Shannon & Weaver's model
Think of a telephone or a radio:
- A source (a person's mind, for instance) generates a message,
- A transmitter codes the message into into a physical signal (electrons, light or sound waves, smoke signals).
- This passes through a channel.
- Noise may intervene.
- The signal is decoded by a receiver,
- so that the destination can understand it.
Key points:
- The model is linear, i.e communication is seen as a transaction. Suggests there is a "sender" and a "receiver" that some THING is "sent".
- No feedback mechanism. Examples of communications that have minimal feedback: communication: TV, mass media, praying.
- Describes technical transfer aspects of communication (Shannon was an engineer working on reducing signal noise.) Although it is used to describe human communication, that was not S & W's intent.
- The context of the communication and the message content are both irrelevant.
Noise
Noise is particularly useful concept for understanding the affect of culture or conflict on communication. In S & W's model, noise is a physical disturbance in the signal (such as static, a torn page in a magazine, glare, channel overload).
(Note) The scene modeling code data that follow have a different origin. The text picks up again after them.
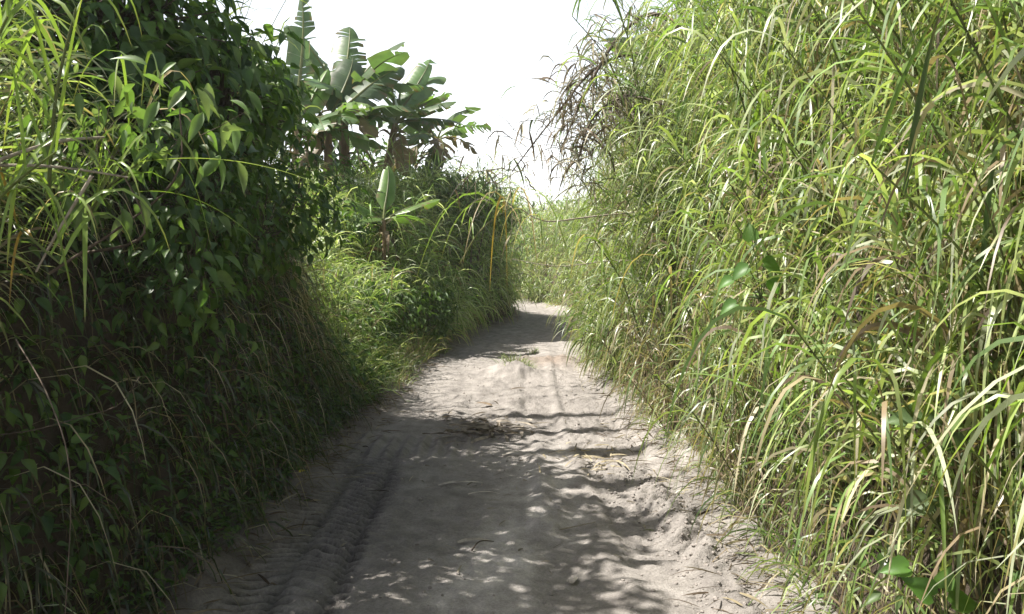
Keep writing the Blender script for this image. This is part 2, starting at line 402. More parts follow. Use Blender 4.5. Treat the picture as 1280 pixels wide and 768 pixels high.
right_mass("tall_grass", 1200, 7.5, 15, .05, 2.8, .8, 2.7, 12, .58, .019, .15, segs=5, lean=-.16, **RB)
right_mass("tall_grass", 1300, 14.5, 30, .1, 3.2, .6, 2.3, 11, .6, .024, .12, segs=4, lean=-.1, **RB)
right_mass("dry_grass", 130, 4.6, 9.5, .06, .45, .9, 1.7, 11, .5, .011, .75, lean=-.16, segs=7, out=.6, droop=(3, 8), stem_lean=.2)
# short drooping fringe at the foot of the wall and dry thatch under it
def fringe(name, n, y0, y1, side, u0, u1, L, W, dry, droop=(1.2, 3), bright=1, bias=1, mat=None, up=.9, outw=.6, segs=5, zup=0.0):
    acc = Acc(); y = y0 + (y1 - y0) * U(0, 1, n) ** bias; u = U(u0, u1, n)
    x = XR(y) + u if side > 0 else XL(y) - u
    p = np.stack([x, y, H(x, y) - .01 + U(0, 1, n) * zup], -1)
    d = nrm(np.stack([-side * outw * U(.1, 1.2, n) + N(0, .35, n), N(0, .45, n), up * U(.3, 1.2, n)], -1))
    blades(acc, p, d, L * U(.45, 1.3, n), W * U(.6, 1.3, n), U(*droop, n), pig(n, dry, bright), segs, tip=(.6, (U(0, 1, n) < .35) * .8, (.3, .23, .12)))
    return link(name, acc.mesh(name, mat or M_GRASS), kind="stuff")
fringe("grass", 12000, 1.5, 14, 1, .03, 1.5, .36, .010, .25, bias=1.1, droop=(1.2, 4), up=1.1, outw=.45)
fringe("dry_grass", 2400, 1.8, 16, 1, .0, 1.7, .5, .011, .95, droop=(2, 6), up=.6, outw=.4)
acc = Acc(); n = 2600; y = U(26.5, 38, n); x = U(-2.5, 6, n); k = (x < XL(y)) | (x > XR(y)) ; x, y = x[k], y[k]; n = len(x)
blades(acc, np.stack([x, y, H(x, y) - .02], -1), nrm(np.stack([N(0, .5, n), N(-.2, .4, n), np.ones(n)], -1)), U(.4, 1.0, n), U(.02, .04, n), U(.8, 3, n), pig(n, .15), 4)
link("grass", acc.mesh("grass", M_GRASS), kind="stuff")
fringe("grass", 4500, 12, 30, 1, .0, 2.2, .5, .022, .2, segs=4)

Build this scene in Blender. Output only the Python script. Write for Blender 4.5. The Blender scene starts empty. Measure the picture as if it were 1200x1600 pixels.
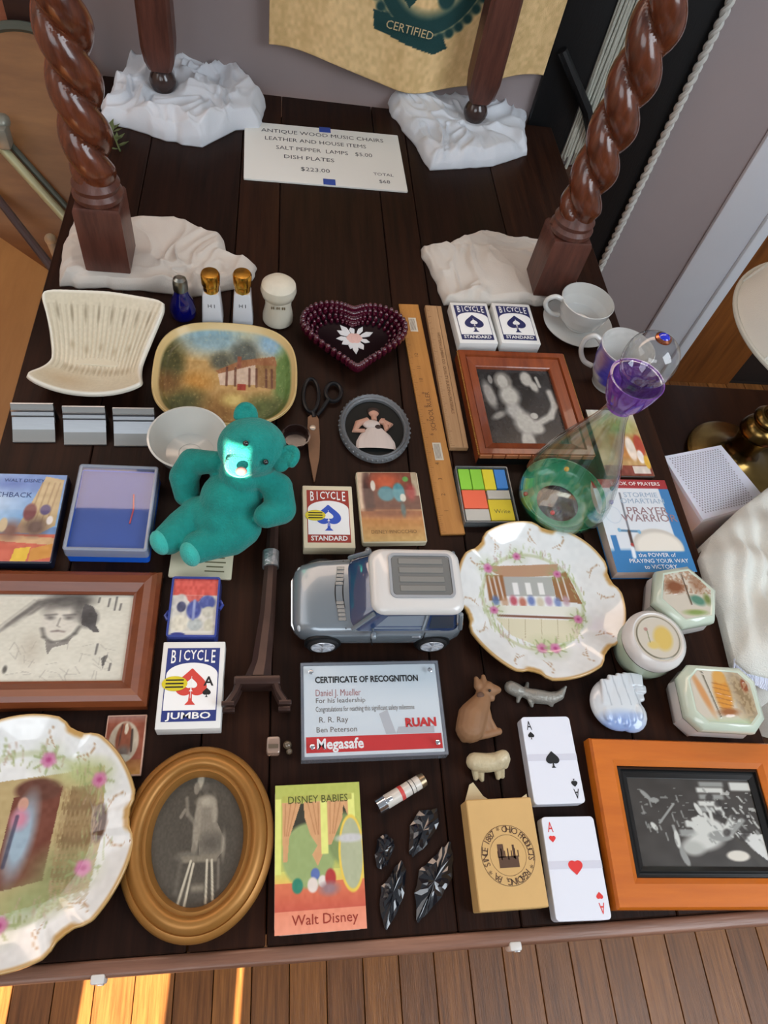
import bpy, bmesh, math, random
import numpy as np
from mathutils import Vector, Matrix
random.seed(7); PI = math.pi
S = bpy.context.scene; C = S.collection

# ------------------------------------------------------------ camera, world, sun, lights, exposure
FPX = 1103.84
RM = np.array([[0.98680849, -0.06690645, 0.14741959], [0.02260805, -0.84472919, -0.53471626], [0.16030560, 0.53099541, -0.83207331]])
CAM = np.array([0.0, 0.0, 1.51])
cd = bpy.data.cameras.new('camera'); co = bpy.data.objects.new('camera', cd); C.objects.link(co)
m4 = Matrix.Identity(4)
for i in range(3):
    m4[i][0] = RM[0][i]; m4[i][1] = -RM[1][i]; m4[i][2] = -RM[2][i]; m4[i][3] = CAM[i]
co.matrix_world = m4
cd.sensor_fit = 'HORIZONTAL'; cd.sensor_width = 36; cd.lens = 36 * FPX / 1200; cd.clip_start = .02
S.camera = co

W = bpy.data.worlds.new('world'); S.world = W; W.use_nodes = True
bg = W.node_tree.nodes['Background']; bg.inputs[0].default_value = (.90, .94, 1.0, 1); bg.inputs[1].default_value = .34

sd = bpy.data.lights.new('sun', 'SUN'); sd.energy = 60; sd.angle = math.radians(.25); sd.color = (1, .86, .66)
so = bpy.data.objects.new('sun', sd); C.objects.link(so)
SUNT = .46                                    # tangent of the sun's elevation; it shines along +Y through the gaps of the added sun blocker
so.rotation_euler = Vector((.05, 1, -SUNT)).to_track_quat('-Z', 'Y').to_euler()

def area(name, loc, target, sx, sy, power, col):
    d = bpy.data.lights.new(name, 'AREA'); d.shape = 'RECTANGLE'; d.size = sx; d.size_y = sy; d.energy = power; d.color = col
    o = bpy.data.objects.new(name, d); C.objects.link(o); o.location = loc
    o.rotation_euler = (Vector(target) - Vector(loc)).to_track_quat('-Z', 'Y').to_euler(); return o
area('window_light_left', (-1.38, .75, 1.75), (-.1, 1.0, .8), 1.2, 1.1, 8, (.96, .97, 1))
area('window_light_right', (1.7, -.6, 2.2), (.3, .6, .75), 1.1, 1.3, 38, (.84, .92, 1))
area('window_light_front', (-.5, -1.35, 2.2), (0, .5, .75), 1.4, .9, 20, (.88, .94, 1))

S.view_settings.view_transform = 'Standard'; S.view_settings.look = 'None'
S.view_settings.exposure = -.10; S.view_settings.gamma = 1; S.view_settings.use_curve_mapping = False

# ------------------------------------------------------------ helpers
TZ = .75
def ray(u, v): return RM.T @ np.array([(u - 600) / FPX, (v - 800) / FPX, 1.0])
def at(u, v, z=TZ):
    d = ray(u, v); t = (z - CAM[2]) / d[2]; p = CAM + d * t; return Vector((p[0], p[1], z))
def aty(u, v, y):
    d = ray(u, v); p = CAM + d * (y / d[1]); return Vector(p)
def quad(TL, TR, BR, BL, h, z0=TZ):
    P = [at(*q, z0 + h) for q in (TL, TR, BR, BL)]
    c = sum(P, Vector()) / 4
    w = ((P[1] - P[0]).length + (P[2] - P[3]).length) / 2; l = ((P[0] - P[3]).length + (P[1] - P[2]).length) / 2
    e = (P[1] - P[0]) + (P[2] - P[3]); g = (P[0] - P[3]) + (P[1] - P[2])
    a = math.atan2(e.y, e.x); b = math.atan2(g.y, g.x) - PI / 2
    return Vector((c.x, c.y, z0)), w, l, (a + b) / 2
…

"Noise" is now used to describe anything that might distort or interrupt communication, for example:
- Mental distraction--your attention is elsewhere
- Relationship between those who are communicating
- Language gap
- Emotional reactions
- Differences in interpretation, in knowledge
Gerbner's model
Gerbner adds in the contextual elements of perception, culture, the medium, and power.
- Person #1 perceives an event, "E". This perception is filtered: (physical ability to experience the event, personal and cultural selective perceptions), and is therefore one step removed from the original event ("E1").
- Person #1 selects a channel to send the message. ("Signal" or "S")
- The message = the FORM + its CONTENT ("SE1" or Signal + E1).
- Person #2 receives and decodes the message, also filtering the message (physical ability to receive the message, cultural and personal selective perceptions), and therefore receives "a perception of a statement about an event" ("SE2") The message understood by Person #2 is now several removes from the original intent.
Key points:
1. Every person involved in the communication has perceptions and filters which structure how they send or receive a message.
2. A message is content PLUS form -- both convey meaning.
Consider the differences in how you declare "I love you"
- over a private candlelight dinner
- on the run as you dash out the door to work
- writing it by hand on homemade paper
- sending an email
- spray painting it across a railroad overpass.
- Or with a graphic in an email :-)
Furthermore, the model accounts for power difference by noting that those with greater access to various media have more options and channels to send messages--they can afford to pay a plane with an "I love you" banner fly over the football stadium... (or more seriously, the ability to put messages out in national and international media).